Unione (non nozze) in Alta Uniforme
Tutti i giornali italiani hanno dato ampio spazio alla notizia di due donne, tenente di vascello e nocchiero della Marina Militare,
che hanno stipulato una Unione Civile, con titoli del tipo: "prime
spose in divisa", "prime nozze lesbiche", "Maria Teresa e Lorella si
sono sposate".
In teoria le Unioni Civili, riconoscimento di una "specifica formazione sociale" (art.1 legge 20 maggio 2016 nr 76), non hanno nulla a che fare con il matrimonio
che viene citato nell' art 29 1 comma della Costituzione: "La
Repubblica riconosce i diritti della famiglia come società naturale
fondata sul matrimonio", tra uomo e donna come ha ripetutamente ribadito
la Corte Costituzionale".
In un paese democratico la Costituzione si può cambiare e decidere
che il "naturale" si riferisca anche a matrimoni tra uomo e uomo e donna
e donna.

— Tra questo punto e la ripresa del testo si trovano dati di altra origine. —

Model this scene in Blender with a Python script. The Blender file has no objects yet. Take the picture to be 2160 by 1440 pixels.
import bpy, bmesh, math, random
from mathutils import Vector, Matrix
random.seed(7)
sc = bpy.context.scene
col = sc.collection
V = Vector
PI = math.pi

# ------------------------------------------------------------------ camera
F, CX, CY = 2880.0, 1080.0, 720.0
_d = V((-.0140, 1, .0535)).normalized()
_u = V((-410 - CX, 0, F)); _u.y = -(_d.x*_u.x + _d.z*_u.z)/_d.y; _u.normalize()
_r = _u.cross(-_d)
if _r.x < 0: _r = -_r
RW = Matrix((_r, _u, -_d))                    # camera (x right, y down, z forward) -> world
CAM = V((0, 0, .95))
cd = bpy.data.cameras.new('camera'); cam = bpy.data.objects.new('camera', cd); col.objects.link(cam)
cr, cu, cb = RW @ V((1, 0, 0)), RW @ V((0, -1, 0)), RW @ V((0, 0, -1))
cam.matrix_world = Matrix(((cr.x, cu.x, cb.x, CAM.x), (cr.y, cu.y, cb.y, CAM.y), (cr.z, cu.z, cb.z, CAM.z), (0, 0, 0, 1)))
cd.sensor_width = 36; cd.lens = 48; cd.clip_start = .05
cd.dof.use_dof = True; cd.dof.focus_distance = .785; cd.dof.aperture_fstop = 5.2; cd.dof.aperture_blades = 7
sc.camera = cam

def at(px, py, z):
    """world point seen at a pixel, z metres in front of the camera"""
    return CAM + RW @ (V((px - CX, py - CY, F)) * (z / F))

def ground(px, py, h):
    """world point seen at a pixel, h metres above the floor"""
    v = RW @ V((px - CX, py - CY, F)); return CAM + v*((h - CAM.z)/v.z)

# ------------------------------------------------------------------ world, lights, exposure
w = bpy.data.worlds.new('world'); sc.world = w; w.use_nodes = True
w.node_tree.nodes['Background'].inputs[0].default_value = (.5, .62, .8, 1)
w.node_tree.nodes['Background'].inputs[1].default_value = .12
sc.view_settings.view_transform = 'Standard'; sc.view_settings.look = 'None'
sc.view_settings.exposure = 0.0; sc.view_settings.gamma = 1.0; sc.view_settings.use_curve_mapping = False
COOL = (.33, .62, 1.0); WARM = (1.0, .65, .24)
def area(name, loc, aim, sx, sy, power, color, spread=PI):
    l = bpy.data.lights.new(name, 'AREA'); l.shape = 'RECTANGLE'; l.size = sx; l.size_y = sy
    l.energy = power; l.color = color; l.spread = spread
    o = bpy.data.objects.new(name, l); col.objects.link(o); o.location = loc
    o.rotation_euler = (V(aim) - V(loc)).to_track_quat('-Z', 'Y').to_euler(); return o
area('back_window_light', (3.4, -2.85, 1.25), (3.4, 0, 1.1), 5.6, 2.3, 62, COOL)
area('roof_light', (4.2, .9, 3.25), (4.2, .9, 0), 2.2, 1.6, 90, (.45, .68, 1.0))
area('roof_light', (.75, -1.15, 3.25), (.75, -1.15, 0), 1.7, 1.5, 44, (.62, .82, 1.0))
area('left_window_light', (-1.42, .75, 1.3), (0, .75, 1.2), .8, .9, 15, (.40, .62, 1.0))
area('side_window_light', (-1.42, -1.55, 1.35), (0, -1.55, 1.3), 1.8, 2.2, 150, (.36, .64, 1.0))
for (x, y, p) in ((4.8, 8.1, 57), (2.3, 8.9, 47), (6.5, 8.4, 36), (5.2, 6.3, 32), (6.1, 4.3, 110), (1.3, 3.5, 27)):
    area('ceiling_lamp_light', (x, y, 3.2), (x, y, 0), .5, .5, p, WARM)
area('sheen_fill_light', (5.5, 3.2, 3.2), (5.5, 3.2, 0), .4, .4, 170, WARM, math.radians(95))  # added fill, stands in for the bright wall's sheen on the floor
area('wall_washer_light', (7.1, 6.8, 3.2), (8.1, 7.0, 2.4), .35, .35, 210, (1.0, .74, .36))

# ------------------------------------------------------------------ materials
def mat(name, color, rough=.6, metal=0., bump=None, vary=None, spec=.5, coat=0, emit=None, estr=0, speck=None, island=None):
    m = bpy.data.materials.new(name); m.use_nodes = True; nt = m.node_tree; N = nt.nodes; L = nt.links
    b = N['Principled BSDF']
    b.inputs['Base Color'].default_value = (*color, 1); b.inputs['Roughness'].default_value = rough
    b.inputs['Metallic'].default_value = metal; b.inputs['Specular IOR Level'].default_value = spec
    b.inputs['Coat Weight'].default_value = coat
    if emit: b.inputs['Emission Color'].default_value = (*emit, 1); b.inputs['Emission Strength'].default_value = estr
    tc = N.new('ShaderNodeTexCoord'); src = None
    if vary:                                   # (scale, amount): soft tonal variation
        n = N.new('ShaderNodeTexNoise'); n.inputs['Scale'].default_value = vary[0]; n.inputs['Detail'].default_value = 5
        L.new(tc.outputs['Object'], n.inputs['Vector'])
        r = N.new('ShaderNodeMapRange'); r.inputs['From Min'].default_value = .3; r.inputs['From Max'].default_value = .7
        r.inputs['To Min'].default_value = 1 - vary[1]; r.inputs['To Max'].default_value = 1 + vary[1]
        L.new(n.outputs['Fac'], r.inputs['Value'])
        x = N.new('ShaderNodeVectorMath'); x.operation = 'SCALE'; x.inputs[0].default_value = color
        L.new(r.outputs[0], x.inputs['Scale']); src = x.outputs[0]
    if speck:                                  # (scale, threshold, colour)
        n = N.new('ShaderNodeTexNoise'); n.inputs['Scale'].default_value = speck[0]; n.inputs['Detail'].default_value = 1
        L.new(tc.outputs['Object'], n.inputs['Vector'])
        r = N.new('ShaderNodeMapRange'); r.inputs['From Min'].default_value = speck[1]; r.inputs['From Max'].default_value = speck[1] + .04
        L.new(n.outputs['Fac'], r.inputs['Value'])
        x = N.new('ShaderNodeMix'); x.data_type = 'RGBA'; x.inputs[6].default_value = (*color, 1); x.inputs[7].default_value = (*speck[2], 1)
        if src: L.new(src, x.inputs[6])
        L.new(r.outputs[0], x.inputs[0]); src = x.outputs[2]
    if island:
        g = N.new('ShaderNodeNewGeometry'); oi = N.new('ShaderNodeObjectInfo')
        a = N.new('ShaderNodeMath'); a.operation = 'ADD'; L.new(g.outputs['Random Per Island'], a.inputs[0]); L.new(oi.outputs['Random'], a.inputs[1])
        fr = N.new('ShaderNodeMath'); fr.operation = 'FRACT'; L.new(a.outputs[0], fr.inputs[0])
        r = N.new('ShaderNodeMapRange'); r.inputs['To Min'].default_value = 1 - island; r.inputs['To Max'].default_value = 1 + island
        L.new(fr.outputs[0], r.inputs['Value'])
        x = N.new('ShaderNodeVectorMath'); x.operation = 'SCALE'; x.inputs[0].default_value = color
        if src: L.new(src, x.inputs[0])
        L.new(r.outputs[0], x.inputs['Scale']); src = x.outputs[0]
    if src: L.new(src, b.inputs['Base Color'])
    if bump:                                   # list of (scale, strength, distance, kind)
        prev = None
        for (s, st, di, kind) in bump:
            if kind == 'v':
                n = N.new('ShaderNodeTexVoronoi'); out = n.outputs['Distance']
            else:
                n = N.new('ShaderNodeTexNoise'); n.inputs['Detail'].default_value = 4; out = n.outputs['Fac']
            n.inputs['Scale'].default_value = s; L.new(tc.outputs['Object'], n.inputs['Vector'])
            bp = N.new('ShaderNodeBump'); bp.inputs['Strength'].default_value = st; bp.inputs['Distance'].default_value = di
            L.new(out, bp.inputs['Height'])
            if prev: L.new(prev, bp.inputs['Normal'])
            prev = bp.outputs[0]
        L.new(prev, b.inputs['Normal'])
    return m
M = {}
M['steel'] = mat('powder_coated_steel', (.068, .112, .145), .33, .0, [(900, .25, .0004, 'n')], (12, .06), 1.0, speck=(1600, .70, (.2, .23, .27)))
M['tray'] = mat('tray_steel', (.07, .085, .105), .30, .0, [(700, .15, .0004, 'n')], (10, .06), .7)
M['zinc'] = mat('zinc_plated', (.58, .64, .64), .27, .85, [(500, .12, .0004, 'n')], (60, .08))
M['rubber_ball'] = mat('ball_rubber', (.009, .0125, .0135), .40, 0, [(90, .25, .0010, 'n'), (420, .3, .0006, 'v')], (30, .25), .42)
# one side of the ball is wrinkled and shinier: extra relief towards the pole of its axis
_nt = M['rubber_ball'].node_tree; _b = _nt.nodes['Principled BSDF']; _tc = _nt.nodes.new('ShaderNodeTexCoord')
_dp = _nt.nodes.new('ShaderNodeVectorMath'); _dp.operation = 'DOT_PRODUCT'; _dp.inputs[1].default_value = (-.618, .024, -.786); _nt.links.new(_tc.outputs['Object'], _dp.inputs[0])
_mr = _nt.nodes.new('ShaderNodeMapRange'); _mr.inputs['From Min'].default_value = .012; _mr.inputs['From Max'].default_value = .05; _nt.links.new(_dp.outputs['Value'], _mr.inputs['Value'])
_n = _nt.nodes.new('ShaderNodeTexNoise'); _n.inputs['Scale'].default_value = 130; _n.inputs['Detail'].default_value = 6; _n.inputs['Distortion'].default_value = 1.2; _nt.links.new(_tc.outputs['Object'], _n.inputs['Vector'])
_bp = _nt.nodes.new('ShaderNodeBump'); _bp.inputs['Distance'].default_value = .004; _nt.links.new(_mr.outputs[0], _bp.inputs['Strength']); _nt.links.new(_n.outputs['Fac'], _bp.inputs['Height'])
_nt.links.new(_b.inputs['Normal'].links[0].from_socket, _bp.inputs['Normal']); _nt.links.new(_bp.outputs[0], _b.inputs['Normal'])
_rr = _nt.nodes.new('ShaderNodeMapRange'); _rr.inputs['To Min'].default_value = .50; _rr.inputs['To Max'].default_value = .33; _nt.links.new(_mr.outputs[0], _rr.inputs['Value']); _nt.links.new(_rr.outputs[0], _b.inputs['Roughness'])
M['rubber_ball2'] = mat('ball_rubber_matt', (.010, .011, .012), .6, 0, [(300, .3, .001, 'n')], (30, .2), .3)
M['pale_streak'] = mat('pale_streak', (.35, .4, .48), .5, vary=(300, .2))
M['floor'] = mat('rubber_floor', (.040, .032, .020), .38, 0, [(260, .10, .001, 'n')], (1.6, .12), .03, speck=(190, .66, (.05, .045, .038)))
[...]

Questo renderebbe corretti i titoli dei giornali che hanno
parlato di "nozze", "spose" ecc.
Ma questo cambio di impostazione, il cui rischio abbiamo denunciato fin da tempi non sospetti – da quando la legge Cirinnà era in discussione in Parlamento - spalancherebbe la porta anche alle adozioni ed alla pratica dell'utero in affitto per queste coppie, che è proprio l' obiettivo per cui si battono le organizzazioni fondamentaliste del mondo LGBT,
con relativa compravendita di bambini sul mercato, privando gli stessi
del sacrosanto diritto a conoscere e a crescere con un padre ed una
madre.
La goliardata in Alta Uniforme e la benedizione del Ministro della Difesa,
assieme ai titoli fuorvianti dei giornali, dimostrano con quanta
supeficialità, speriamo non malafede, si trattano questioni così
importanti per il futuro del nostro Paese.